Sustainability Governance

SDGs

Functional Committee

Remuneration Committee
2024
No. of meetings held (times)
4
Member attendance rate (%)
91

In 2011, the Company established a Remuneration Committee comprising three independent directors, mandated to convene at least two meetings annually. The Remuneration Committee's objective is to aid the Board of Directors in formulating and assessing the Company's comprehensive compensation and benefits policies, including managerial compensation. The primary responsibilities of the Remuneration Committee are outlined below:

  1. Periodically reviewing and suggesting amendments to remuneration and compensation regulations.
  2. Establishing and periodically reviewing annual and long-term performance goals of directors and managers, as well as the company's policies, systems, standards, and compensation structures.
  3. Periodically evaluating the achievement of the Company's director and managerial performance goals and determining the content and amount of their individual remuneration.
Audit Committee
2024
No. of meetings held (times)
4
Member attendance rate (%)
94

The Audit Committee was established in 2018 in compliance with the law, comprising four independent directors, one of whom serves as the convenor, and at least one possessing accounting or financial expertise. Its primary objective is to aid the Board of Directors in enhancing corporate governance performance. The Committee primarily operates to oversee the fair presentation of financial statements, the selection (or dismissal), independence, and performance of certified public accountants, the effective implementation of internal controls, compliance with laws and regulations, and the management of existing and potential risks.

Investment Review Committee
2024
No. of meetings held (times)
1
Member attendance rate (%)
100

To implement ESG corporate sustainable development and enhance corporate governance, the Board of Directors approved the establishment of an Investment Review Committee in 2022. The Committee comprises five members, including the Chairman and four independent directors, with meetings held at least once a year, and extraordinary meetings convened as needed. The committee oversees responsible units to conduct pre-investment evaluations and post-investment management to mitigate investment risks and enhance shareholder equity.

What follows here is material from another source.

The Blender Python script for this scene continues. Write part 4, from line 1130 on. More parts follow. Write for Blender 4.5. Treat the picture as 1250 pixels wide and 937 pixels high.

Sustainable Development Committee
2024
No. of meetings held (times)
2
Member attendance rate (%)
100

To promote corporate sustainability, the Company changed the name of its original Corporate Social Responsibility and Sustainable Development Committee to the "Sustainable Development Committee" on February 1, 2022. To further enhance corporate governance, the Board of Directors resolved on December 22, 2022, to elevate the Sustainable Development Committee to a functional committee under the Board. The Committee consists of five members: the Chairman and four independent directors. Meetings are held at least once every 6 months and may be convened as needed, with outcomes reported to the Board of Directors. The Committee serves as the Company's decision-making and supervisory body for sustainability-related matters, including corporate governance, sustainable operations, and environmental and social facets, aiming to strengthen the Company's operational systems while devoting itself to environmental stewardship and social responsibility.